[3D scene scripts]
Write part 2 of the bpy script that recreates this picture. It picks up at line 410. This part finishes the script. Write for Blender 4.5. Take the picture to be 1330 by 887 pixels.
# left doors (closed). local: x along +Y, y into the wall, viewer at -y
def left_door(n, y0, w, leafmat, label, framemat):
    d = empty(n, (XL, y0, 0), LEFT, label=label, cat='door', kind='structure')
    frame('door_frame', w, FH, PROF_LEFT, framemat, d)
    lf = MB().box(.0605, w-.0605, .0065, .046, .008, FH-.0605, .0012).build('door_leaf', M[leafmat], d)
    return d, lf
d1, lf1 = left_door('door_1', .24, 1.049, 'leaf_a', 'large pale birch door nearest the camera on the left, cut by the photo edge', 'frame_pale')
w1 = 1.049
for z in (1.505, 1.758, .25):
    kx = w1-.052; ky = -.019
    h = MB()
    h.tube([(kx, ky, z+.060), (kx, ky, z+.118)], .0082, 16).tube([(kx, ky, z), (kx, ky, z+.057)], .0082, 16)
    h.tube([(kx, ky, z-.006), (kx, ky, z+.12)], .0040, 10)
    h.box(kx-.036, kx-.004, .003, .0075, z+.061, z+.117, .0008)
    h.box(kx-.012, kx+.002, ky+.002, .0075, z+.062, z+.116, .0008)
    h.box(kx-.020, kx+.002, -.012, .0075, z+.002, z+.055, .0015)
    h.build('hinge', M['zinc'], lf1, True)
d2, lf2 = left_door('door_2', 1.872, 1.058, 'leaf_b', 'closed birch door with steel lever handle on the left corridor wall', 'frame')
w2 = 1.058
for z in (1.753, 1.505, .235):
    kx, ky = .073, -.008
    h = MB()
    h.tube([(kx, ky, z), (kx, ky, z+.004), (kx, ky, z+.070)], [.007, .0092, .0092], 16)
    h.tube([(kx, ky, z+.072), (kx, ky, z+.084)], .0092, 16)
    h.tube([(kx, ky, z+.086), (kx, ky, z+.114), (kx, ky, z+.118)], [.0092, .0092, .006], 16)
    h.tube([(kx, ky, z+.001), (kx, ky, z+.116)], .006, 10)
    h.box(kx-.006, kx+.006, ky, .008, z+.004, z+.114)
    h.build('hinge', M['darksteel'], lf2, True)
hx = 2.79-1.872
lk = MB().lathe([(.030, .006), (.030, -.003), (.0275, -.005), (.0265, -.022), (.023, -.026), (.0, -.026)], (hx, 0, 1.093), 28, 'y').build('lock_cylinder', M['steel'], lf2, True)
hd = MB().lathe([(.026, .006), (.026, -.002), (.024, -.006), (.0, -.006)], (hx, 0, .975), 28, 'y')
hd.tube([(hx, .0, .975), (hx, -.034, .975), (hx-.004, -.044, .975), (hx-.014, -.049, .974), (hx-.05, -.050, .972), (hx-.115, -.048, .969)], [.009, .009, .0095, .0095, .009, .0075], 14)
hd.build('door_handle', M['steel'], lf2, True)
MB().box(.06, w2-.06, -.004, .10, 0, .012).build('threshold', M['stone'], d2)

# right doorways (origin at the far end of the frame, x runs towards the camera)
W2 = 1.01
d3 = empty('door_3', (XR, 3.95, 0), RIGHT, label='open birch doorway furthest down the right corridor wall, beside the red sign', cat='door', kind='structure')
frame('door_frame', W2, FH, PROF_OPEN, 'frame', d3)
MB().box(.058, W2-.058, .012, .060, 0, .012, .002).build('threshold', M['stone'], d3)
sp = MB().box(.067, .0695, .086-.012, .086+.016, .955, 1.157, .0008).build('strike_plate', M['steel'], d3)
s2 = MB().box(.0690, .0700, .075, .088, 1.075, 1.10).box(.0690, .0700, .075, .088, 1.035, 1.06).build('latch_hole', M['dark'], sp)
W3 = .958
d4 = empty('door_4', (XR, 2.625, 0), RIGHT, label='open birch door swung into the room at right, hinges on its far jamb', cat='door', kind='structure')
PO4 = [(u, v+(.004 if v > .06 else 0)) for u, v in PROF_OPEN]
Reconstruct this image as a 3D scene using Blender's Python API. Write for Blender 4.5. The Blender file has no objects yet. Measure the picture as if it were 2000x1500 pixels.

▶ **Directions for this task**
Please output the entries above, every line exactly as it reads.

▶ **Response below**
Write part 2 of the bpy script that recreates this picture. It picks up at line 410. This part finishes the script. Write for Blender 4.5. Take the picture to be 1330 by 887 pixels.
# left doors (closed). local: x along +Y, y into the wall, viewer at -y
def left_door(n, y0, w, leafmat, label, framemat):
    d = empty(n, (XL, y0, 0), LEFT, label=label, cat='door', kind='structure')
    frame('door_frame', w, FH, PROF_LEFT, framemat, d)
    lf = MB().box(.0605, w-.0605, .0065, .046, .008, FH-.0605, .0012).build('door_leaf', M[leafmat], d)
    return d, lf
d1, lf1 = left_door('door_1', .24, 1.049, 'leaf_a', 'large pale birch door nearest the camera on the left, cut by the photo edge', 'frame_pale')
w1 = 1.049
for z in (1.505, 1.758, .25):
    kx = w1-.052; ky = -.019
    h = MB()
    h.tube([(kx, ky, z+.060), (kx, ky, z+.118)], .0082, 16).tube([(kx, ky, z), (kx, ky, z+.057)], .0082, 16)
    h.tube([(kx, ky, z-.006), (kx, ky, z+.12)], .0040, 10)
    h.box(kx-.036, kx-.004, .003, .0075, z+.061, z+.117, .0008)
    h.box(kx-.012, kx+.002, ky+.002, .0075, z+.062, z+.116, .0008)
    h.box(kx-.020, kx+.002, -.012, .0075, z+.002, z+.055, .0015)
    h.build('hinge', M['zinc'], lf1, True)
d2, lf2 = left_door('door_2', 1.872, 1.058, 'leaf_b', 'closed birch door with steel lever handle on the left corridor wall', 'frame')
w2 = 1.058
for z in (1.753, 1.505, .235):
    kx, ky = .073, -.008
    h = MB()
    h.tube([(kx, ky, z), (kx, ky, z+.004), (kx, ky, z+.070)], [.007, .0092, .0092], 16)
    h.tube([(kx, ky, z+.072), (kx, ky, z+.084)], .0092, 16)
    h.tube([(kx, ky, z+.086), (kx, ky, z+.114), (kx, ky, z+.118)], [.0092, .0092, .006], 16)
    h.tube([(kx, ky, z+.001), (kx, ky, z+.116)], .006, 10)
    h.box(kx-.006, kx+.006, ky, .008, z+.004, z+.114)
    h.build('hinge', M['darksteel'], lf2, True)
hx = 2.79-1.872
lk = MB().lathe([(.030, .006), (.030, -.003), (.0275, -.005), (.0265, -.022), (.023, -.026), (.0, -.026)], (hx, 0, 1.093), 28, 'y').build('lock_cylinder', M['steel'], lf2, True)
hd = MB().lathe([(.026, .006), (.026, -.002), (.024, -.006), (.0, -.006)], (hx, 0, .975), 28, 'y')
hd.tube([(hx, .0, .975), (hx, -.034, .975), (hx-.004, -.044, .975), (hx-.014, -.049, .974), (hx-.05, -.050, .972), (hx-.115, -.048, .969)], [.009, .009, .0095, .0095, .009, .0075], 14)
hd.build('door_handle', M['steel'], lf2, True)
MB().box(.06, w2-.06, -.004, .10, 0, .012).build('threshold', M['stone'], d2)

# right doorways (origin at the far end of the frame, x runs towards the camera)
W2 = 1.01
d3 = empty('door_3', (XR, 3.95, 0), RIGHT, label='open birch doorway furthest down the right corridor wall, beside the red sign', cat='door', kind='structure')
frame('door_frame', W2, FH, PROF_OPEN, 'frame', d3)
MB().box(.058, W2-.058, .012, .060, 0, .012, .002).build('threshold', M['stone'], d3)
sp = MB().box(.067, .0695, .086-.012, .086+.016, .955, 1.157, .0008).build('strike_plate', M['steel'], d3)
s2 = MB().box(.0690, .0700, .075, .088, 1.075, 1.10).box(.0690, .0700, .075, .088, 1.035, 1.06).build('latch_hole', M['dark'], sp)
W3 = .958
d4 = empty('door_4', (XR, 2.625, 0), RIGHT, label='open birch door swung into the room at right, hinges on its far jamb', cat='door', kind='structure')
PO4 = [(u, v+(.004 if v > .06 else 0)) for u, v in PROF_OPEN]
Reconstruct this image as a 3D scene using Blender's Python API. Write for Blender 4.5. The Blender file has no objects yet. Measure the picture as if it were 2000x1500 pixels.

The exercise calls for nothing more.